(Exercise aim):
Write out every line of the material exactly as it appears.
═══ Information provided ═══
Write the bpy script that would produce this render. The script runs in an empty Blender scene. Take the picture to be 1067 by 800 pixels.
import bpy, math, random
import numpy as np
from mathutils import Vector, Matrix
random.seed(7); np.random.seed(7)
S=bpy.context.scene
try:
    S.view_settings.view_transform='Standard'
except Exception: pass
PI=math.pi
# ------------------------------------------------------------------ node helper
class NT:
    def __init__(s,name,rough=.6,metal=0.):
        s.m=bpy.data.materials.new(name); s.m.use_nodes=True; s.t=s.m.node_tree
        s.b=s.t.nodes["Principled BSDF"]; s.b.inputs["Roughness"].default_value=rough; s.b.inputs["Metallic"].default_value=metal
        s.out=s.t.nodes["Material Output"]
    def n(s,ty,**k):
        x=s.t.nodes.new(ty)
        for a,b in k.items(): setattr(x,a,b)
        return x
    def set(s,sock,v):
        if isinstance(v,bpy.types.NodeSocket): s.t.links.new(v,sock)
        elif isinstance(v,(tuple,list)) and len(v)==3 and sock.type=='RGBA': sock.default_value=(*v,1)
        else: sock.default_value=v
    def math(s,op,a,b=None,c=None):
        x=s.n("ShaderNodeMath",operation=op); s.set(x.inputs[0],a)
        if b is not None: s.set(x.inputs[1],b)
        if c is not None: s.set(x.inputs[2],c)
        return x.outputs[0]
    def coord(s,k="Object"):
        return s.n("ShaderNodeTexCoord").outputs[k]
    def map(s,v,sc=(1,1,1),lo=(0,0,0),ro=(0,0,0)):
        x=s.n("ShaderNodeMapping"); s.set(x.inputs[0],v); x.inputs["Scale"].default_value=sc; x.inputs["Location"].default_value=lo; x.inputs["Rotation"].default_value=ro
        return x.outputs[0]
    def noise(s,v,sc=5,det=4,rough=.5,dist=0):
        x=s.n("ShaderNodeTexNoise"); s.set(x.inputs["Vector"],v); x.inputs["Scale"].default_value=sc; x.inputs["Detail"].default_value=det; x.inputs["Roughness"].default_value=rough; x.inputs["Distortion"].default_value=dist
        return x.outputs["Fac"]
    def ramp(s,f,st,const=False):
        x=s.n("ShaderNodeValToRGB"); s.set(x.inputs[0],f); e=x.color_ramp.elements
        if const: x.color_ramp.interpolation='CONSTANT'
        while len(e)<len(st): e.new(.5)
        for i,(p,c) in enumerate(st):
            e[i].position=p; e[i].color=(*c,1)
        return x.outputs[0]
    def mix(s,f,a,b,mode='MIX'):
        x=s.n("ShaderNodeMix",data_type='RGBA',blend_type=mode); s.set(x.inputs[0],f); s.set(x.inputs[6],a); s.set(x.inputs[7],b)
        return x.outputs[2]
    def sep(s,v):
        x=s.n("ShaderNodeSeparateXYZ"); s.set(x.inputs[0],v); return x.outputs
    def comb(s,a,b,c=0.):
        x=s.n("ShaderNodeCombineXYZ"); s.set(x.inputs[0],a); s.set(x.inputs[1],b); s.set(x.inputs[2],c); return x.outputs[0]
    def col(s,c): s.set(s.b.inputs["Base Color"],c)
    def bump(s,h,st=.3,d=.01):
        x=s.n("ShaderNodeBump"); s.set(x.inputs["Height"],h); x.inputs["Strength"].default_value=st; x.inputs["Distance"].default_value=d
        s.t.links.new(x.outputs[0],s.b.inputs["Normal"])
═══
(Solution to the problem):
Write the bpy script that would produce this render. The script runs in an empty Blender scene. Take the picture to be 1067 by 800 pixels.
import bpy, math, random
import numpy as np
from mathutils import Vector, Matrix
random.seed(7); np.random.seed(7)
S=bpy.context.scene
try:
    S.view_settings.view_transform='Standard'
except Exception: pass
PI=math.pi
# ------------------------------------------------------------------ node helper
class NT:
    def __init__(s,name,rough=.6,metal=0.):
        s.m=bpy.data.materials.new(name); s.m.use_nodes=True; s.t=s.m.node_tree
        s.b=s.t.nodes["Principled BSDF"]; s.b.inputs["Roughness"].default_value=rough; s.b.inputs["Metallic"].default_value=metal
        s.out=s.t.nodes["Material Output"]
    def n(s,ty,**k):
        x=s.t.nodes.new(ty)
        for a,b in k.items(): setattr(x,a,b)
        return x
    def set(s,sock,v):
        if isinstance(v,bpy.types.NodeSocket): s.t.links.new(v,sock)
        elif isinstance(v,(tuple,list)) and len(v)==3 and sock.type=='RGBA': sock.default_value=(*v,1)
        else: sock.default_value=v
    def math(s,op,a,b=None,c=None):
        x=s.n("ShaderNodeMath",operation=op); s.set(x.inputs[0],a)
        if b is not None: s.set(x.inputs[1],b)
        if c is not None: s.set(x.inputs[2],c)
        return x.outputs[0]
    def coord(s,k="Object"):
        return s.n("ShaderNodeTexCoord").outputs[k]
    def map(s,v,sc=(1,1,1),lo=(0,0,0),ro=(0,0,0)):
        x=s.n("ShaderNodeMapping"); s.set(x.inputs[0],v); x.inputs["Scale"].default_value=sc; x.inputs["Location"].default_value=lo; x.inputs["Rotation"].default_value=ro
        return x.outputs[0]
    def noise(s,v,sc=5,det=4,rough=.5,dist=0):
        x=s.n("ShaderNodeTexNoise"); s.set(x.inputs["Vector"],v); x.inputs["Scale"].default_value=sc; x.inputs["Detail"].default_value=det; x.inputs["Roughness"].default_value=rough; x.inputs["Distortion"].default_value=dist
        return x.outputs["Fac"]
    def ramp(s,f,st,const=False):
        x=s.n("ShaderNodeValToRGB"); s.set(x.inputs[0],f); e=x.color_ramp.elements
        if const: x.color_ramp.interpolation='CONSTANT'
        while len(e)<len(st): e.new(.5)
        for i,(p,c) in enumerate(st):
            e[i].position=p; e[i].color=(*c,1)
        return x.outputs[0]
    def mix(s,f,a,b,mode='MIX'):
        x=s.n("ShaderNodeMix",data_type='RGBA',blend_type=mode); s.set(x.inputs[0],f); s.set(x.inputs[6],a); s.set(x.inputs[7],b)
        return x.outputs[2]
    def sep(s,v):
        x=s.n("ShaderNodeSeparateXYZ"); s.set(x.inputs[0],v); return x.outputs
    def comb(s,a,b,c=0.):
        x=s.n("ShaderNodeCombineXYZ"); s.set(x.inputs[0],a); s.set(x.inputs[1],b); s.set(x.inputs[2],c); return x.outputs[0]
    def col(s,c): s.set(s.b.inputs["Base Color"],c)
    def bump(s,h,st=.3,d=.01):
        x=s.n("ShaderNodeBump"); s.set(x.inputs["Height"],h); x.inputs["Strength"].default_value=st; x.inputs["Distance"].default_value=d
        s.t.links.new(x.outputs[0],s.b.inputs["Normal"])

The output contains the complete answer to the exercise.